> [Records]
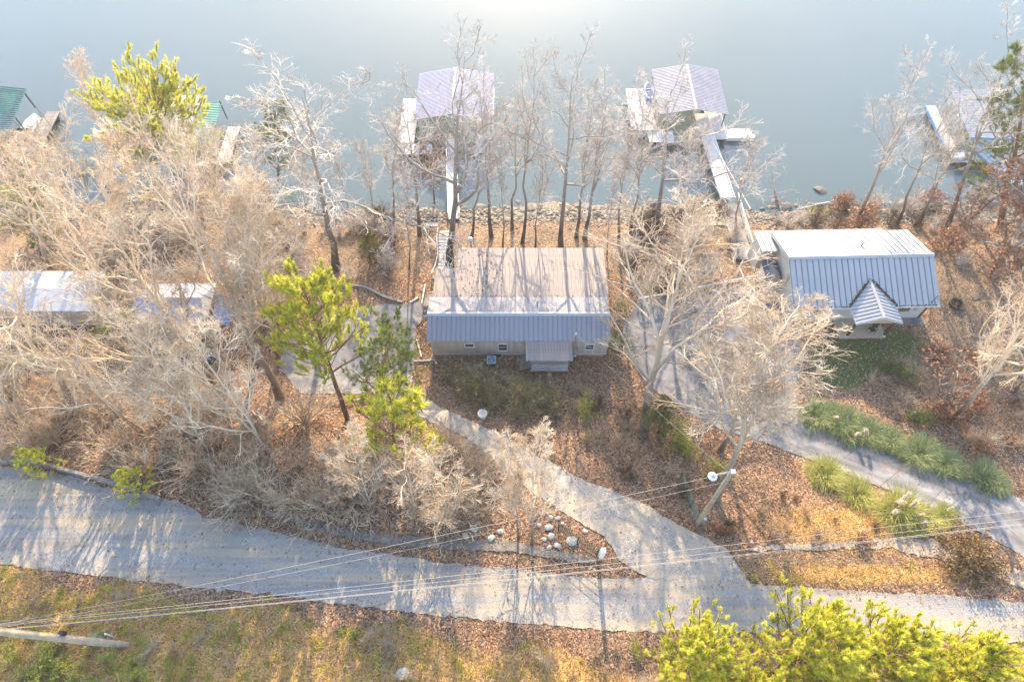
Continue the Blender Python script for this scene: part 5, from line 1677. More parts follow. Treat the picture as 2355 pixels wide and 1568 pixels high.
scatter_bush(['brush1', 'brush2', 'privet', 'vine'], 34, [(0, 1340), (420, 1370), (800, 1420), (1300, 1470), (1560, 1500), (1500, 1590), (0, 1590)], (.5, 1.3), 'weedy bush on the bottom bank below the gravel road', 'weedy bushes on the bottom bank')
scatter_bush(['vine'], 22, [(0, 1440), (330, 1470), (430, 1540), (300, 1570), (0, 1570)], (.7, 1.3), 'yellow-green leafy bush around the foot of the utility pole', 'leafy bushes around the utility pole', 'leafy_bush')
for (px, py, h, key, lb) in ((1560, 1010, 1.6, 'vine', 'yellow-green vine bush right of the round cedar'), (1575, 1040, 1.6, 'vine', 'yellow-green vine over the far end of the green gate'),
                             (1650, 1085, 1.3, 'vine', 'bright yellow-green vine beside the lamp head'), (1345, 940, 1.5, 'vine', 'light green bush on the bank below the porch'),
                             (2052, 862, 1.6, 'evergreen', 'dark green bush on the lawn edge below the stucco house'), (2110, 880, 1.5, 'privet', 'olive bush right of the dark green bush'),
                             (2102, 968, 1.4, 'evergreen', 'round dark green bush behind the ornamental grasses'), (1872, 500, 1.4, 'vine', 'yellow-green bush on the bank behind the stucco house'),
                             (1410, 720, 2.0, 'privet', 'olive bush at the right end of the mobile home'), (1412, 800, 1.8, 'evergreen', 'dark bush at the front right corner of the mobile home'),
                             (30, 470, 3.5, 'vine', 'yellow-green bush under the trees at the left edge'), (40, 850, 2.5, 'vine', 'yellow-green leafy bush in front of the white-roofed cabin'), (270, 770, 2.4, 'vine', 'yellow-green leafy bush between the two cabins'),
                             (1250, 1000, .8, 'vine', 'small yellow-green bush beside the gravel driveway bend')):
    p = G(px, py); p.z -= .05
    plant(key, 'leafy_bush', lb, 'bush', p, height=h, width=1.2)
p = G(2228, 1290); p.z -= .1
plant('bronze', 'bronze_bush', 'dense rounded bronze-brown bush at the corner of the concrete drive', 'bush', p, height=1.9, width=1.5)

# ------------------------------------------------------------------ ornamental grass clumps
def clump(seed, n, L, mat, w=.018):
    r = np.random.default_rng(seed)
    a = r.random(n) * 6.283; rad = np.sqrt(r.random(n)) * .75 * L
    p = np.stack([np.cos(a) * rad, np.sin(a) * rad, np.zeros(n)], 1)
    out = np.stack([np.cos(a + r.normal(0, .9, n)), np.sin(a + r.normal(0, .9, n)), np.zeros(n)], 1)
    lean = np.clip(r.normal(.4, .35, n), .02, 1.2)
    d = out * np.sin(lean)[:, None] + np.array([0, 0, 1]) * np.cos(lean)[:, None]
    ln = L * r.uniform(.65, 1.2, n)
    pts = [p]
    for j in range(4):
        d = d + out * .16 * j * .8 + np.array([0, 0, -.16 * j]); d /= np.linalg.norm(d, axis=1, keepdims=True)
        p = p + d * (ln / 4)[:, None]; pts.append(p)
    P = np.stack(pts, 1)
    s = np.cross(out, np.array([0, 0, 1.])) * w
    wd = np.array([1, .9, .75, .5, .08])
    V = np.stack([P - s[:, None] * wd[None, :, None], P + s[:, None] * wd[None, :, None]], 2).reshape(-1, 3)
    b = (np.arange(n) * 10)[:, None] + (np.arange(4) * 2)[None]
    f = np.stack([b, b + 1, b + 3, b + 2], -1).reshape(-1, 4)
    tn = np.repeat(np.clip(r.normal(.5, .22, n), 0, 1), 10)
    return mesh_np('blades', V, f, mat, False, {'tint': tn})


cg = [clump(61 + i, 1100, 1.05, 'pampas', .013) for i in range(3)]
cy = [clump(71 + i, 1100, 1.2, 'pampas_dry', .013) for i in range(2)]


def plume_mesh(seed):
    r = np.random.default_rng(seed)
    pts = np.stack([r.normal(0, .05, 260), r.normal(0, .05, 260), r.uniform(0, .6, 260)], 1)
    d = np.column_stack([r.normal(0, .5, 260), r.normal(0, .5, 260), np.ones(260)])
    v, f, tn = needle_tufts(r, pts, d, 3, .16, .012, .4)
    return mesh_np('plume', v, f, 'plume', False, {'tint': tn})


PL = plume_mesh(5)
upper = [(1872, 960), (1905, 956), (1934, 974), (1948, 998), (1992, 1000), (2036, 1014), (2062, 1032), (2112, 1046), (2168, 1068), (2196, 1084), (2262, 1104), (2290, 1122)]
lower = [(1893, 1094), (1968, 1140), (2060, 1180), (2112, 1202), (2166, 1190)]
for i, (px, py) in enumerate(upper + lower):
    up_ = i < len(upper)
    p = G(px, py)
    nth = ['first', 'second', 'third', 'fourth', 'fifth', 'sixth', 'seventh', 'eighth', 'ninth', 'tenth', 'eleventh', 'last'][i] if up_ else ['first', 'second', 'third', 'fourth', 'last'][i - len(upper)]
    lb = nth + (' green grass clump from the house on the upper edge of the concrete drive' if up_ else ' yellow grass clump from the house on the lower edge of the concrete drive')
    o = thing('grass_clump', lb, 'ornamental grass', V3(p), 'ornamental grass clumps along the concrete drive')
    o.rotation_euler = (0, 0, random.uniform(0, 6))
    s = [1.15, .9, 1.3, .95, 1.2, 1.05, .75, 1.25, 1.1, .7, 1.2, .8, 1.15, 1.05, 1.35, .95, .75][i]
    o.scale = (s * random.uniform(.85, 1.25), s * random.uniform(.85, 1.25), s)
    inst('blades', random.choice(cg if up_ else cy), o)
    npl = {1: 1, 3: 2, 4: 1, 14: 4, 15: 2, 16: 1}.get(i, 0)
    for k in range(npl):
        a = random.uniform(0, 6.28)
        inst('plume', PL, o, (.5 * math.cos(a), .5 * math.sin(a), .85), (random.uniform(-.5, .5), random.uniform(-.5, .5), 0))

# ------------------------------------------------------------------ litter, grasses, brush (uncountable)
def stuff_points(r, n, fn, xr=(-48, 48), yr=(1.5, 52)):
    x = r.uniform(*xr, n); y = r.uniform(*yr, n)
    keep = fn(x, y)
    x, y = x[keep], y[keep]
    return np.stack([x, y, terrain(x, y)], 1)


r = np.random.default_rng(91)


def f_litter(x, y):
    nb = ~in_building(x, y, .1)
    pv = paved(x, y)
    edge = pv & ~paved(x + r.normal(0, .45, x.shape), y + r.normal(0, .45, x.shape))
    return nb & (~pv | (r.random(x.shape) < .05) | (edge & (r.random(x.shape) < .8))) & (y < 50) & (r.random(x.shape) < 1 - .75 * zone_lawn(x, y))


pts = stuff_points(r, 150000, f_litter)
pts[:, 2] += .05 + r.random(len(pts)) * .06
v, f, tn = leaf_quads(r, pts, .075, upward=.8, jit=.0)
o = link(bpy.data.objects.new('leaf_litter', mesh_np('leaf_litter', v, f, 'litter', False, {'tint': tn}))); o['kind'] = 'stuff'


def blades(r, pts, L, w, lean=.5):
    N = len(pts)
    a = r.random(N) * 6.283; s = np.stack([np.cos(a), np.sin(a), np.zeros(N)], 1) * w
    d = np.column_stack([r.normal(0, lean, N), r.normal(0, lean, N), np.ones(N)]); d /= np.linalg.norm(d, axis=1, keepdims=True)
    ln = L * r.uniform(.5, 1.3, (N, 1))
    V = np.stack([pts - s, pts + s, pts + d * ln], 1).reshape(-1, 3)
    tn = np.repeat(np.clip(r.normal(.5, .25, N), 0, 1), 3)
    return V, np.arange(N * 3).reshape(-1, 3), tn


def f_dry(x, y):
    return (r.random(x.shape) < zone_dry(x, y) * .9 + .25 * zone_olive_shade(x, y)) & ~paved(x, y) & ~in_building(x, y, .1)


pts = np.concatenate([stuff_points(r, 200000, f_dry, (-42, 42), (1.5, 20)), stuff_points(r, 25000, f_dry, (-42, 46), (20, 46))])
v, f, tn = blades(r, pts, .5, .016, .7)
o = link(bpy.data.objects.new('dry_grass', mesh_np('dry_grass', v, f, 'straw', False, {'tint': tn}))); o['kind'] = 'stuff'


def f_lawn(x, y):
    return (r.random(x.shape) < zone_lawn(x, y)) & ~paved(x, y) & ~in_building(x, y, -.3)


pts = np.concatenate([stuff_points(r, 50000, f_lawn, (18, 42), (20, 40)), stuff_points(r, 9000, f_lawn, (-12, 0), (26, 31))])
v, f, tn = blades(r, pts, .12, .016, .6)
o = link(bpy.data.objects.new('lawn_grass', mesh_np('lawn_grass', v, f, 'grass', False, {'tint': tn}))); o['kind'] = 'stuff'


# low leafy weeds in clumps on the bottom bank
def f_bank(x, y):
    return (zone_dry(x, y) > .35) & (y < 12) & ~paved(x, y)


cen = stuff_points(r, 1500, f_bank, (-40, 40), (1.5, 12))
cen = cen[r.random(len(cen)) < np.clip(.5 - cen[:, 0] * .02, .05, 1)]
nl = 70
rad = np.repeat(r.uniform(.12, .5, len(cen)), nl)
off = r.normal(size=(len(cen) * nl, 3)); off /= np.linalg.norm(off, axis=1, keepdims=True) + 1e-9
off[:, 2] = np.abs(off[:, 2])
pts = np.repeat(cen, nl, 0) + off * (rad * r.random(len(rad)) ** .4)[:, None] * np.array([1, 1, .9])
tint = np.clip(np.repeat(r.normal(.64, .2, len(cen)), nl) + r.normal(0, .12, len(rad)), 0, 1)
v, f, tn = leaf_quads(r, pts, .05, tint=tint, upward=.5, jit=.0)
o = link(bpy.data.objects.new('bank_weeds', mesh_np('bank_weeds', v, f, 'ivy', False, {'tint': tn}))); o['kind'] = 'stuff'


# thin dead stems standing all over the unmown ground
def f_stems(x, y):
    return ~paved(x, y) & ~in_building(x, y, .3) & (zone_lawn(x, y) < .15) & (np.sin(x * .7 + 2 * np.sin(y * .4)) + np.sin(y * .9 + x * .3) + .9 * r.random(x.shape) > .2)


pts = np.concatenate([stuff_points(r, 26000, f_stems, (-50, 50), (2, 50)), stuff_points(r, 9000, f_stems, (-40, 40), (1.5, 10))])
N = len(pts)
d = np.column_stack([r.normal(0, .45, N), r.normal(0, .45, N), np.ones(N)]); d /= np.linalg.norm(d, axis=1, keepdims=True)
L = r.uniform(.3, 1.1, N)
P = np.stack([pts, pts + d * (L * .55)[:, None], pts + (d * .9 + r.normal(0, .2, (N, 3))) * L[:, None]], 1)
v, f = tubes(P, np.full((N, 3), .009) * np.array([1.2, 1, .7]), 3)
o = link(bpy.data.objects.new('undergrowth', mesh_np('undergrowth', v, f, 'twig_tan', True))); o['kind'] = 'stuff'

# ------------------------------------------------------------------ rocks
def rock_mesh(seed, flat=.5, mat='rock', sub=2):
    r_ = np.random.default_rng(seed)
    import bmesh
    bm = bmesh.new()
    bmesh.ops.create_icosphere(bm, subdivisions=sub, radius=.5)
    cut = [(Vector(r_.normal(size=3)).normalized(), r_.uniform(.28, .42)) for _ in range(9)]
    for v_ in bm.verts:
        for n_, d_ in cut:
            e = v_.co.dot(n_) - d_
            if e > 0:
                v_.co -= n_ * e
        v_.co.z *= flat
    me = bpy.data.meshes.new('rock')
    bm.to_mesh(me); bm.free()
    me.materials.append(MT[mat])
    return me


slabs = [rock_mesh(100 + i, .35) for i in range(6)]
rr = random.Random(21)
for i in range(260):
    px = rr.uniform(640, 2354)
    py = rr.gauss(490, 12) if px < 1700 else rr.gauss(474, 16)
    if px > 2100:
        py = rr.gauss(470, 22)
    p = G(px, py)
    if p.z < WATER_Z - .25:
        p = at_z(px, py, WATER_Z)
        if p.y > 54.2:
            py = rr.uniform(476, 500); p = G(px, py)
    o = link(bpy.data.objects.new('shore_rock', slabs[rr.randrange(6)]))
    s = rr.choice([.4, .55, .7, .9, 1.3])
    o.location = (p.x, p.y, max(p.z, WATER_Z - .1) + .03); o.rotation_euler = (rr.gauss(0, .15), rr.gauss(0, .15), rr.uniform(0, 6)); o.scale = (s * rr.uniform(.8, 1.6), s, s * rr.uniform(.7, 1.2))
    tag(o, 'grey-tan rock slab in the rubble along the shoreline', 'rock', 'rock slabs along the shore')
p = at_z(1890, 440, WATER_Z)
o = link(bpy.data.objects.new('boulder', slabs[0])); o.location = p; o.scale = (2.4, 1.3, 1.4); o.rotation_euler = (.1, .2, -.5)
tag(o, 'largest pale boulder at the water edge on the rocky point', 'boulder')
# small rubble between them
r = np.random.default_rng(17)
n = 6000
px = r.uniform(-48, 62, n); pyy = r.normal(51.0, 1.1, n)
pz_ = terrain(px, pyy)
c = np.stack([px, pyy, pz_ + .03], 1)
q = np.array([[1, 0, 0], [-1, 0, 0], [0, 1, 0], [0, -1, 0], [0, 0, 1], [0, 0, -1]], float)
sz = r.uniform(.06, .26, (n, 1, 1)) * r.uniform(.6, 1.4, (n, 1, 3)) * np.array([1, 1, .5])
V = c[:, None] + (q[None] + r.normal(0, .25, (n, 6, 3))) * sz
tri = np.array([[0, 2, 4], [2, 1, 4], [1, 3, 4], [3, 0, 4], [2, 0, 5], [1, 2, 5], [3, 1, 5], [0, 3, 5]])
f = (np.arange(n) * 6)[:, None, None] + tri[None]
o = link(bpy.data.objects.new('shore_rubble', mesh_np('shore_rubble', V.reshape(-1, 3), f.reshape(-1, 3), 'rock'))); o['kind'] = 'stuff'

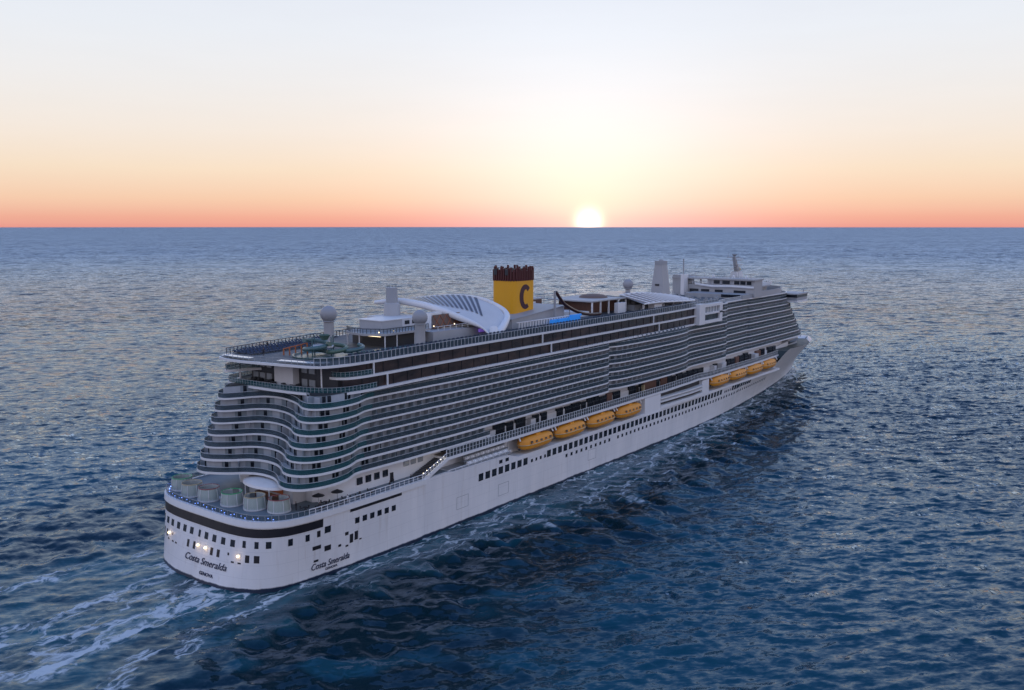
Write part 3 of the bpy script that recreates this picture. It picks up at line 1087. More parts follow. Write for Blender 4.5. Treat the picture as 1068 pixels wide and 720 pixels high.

> [Work required]
Find and copy each line above that includes the string "Treat".

> [Solution to this task]
Continue the Blender Python script for this scene: part 5, from line 1677. More parts follow. Treat the picture as 2355 pixels wide and 1568 pixels high.
Write part 3 of the bpy script that recreates this picture. It picks up at line 1087. More parts follow. Write for Blender 4.5. Treat the picture as 1068 pixels wide and 720 pixels high.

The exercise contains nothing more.